Obama secret agents sent home from Europe after boozing: report

WASHINGTON (AFP) - Three Secret Service agents tasked with protecting US President Barack Obama during his visit to Amsterdam this week were sent home after a night of drinking, with one found passed out in a hotel hallway, a newspaper reported.

The three agents have been placed on administrative leave, the Washington Post said late Tuesday, quoting three unnamed people familiar with the case.

The embarrassing incident comes two years after an April 2012 scandal involving Secret Service agents and prostitutes in the Colombian Caribbean resort of Cartagena.

Then, a dozen agents and officers drank heavily and brought prostitutes to their hotel before the president's arrival for an economic summit.

Their activities came to light when one of the call girls had an argument in a hotel hallway after an agent refused to pay her. Colombia reported the incident to the US embassy in Bogota.

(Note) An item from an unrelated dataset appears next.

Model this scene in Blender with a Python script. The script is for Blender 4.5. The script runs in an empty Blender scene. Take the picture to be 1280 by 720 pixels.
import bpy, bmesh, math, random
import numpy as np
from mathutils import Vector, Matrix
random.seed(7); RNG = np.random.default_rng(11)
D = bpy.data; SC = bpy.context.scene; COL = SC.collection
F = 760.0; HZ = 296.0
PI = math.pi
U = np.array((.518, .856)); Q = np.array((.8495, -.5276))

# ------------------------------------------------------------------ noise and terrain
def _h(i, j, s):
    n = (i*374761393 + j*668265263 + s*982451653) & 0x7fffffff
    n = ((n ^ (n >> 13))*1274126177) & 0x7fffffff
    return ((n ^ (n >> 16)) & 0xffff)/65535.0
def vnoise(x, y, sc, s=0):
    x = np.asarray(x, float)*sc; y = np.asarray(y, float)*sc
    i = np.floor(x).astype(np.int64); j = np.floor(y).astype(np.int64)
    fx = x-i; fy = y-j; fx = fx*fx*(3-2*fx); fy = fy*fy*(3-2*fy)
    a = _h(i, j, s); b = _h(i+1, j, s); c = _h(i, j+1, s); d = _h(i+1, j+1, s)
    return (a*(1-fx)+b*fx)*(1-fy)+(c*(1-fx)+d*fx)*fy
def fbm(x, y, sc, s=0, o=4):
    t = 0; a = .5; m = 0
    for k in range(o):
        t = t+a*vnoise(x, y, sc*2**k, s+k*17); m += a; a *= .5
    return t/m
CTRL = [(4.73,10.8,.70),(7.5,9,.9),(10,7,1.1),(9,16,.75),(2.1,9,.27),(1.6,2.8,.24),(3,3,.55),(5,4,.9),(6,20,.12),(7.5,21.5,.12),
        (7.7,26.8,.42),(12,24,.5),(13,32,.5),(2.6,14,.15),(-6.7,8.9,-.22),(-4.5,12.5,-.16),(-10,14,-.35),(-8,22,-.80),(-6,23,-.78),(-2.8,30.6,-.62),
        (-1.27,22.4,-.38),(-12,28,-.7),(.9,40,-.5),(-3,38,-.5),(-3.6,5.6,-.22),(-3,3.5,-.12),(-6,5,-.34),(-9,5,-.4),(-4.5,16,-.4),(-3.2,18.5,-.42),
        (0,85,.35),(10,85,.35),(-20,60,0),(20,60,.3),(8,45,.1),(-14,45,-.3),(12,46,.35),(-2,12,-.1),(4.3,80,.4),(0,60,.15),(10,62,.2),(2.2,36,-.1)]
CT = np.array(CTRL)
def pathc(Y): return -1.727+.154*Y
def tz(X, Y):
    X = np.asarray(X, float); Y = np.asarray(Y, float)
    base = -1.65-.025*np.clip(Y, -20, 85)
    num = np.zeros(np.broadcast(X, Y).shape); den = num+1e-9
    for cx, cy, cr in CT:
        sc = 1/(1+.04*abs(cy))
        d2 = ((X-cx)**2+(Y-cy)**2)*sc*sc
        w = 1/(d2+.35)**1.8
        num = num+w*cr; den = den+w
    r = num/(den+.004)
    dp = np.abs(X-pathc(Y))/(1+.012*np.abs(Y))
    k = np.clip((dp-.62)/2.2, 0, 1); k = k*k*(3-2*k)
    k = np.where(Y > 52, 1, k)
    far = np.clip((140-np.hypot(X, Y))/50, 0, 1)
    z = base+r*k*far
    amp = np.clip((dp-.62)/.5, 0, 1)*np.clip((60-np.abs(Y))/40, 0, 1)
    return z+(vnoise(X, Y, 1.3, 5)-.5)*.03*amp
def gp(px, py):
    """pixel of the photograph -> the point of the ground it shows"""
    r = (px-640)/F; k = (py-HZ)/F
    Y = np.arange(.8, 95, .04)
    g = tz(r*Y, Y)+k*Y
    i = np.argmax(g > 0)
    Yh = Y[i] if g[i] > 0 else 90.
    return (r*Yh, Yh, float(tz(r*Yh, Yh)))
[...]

In the new case, the alleged behaviour would violate Secret Service rules adopted after the Cartagena scandal, the Post reported.

Secret Service spokesman Ed Donovan confirmed that the agency "did send three employees home for disciplinary reasons" and that they were put on administrative leave pending an investigation. Mr Donovan declined to comment further, the Post added. Reached by AFP, he also declined to give any details.

Mr Obama's visit to the Netherlands started with a brief stop at the Rijksmuseum, a fine-arts museum in Amsterdam, before he attended a nuclear security summit in The Hague and met fellow G7 leaders for talks on the Ukraine crisis.

Mr Obama flew to Brussels on Tuesday for his first ever visit to European Union headquarters, and is also due to visit Rome and the Vatican before heading to Saudi Arabia.

The Post said the three people sent home were members of the Secret Service's Counter Assault Team. That unit is tasked with protecting the president if he or his motorcade comes under attack and to fight off assailants and draw fire while the protective detail removes the president from the area.

The Post said the hotel staff alerted the US embassy in the Netherlands after finding the unconscious agent Sunday morning, a day before Mr Obama arrived in the country, according to two of the people it quoted.

The embassy then alerted Secret Service managers on the presidential trip, which included the agency's director, Julia Pierson.

Under the new post-Colombia rules, staff on an official trip are banned from drinking alcohol in the 10 hours leading up to an assignment.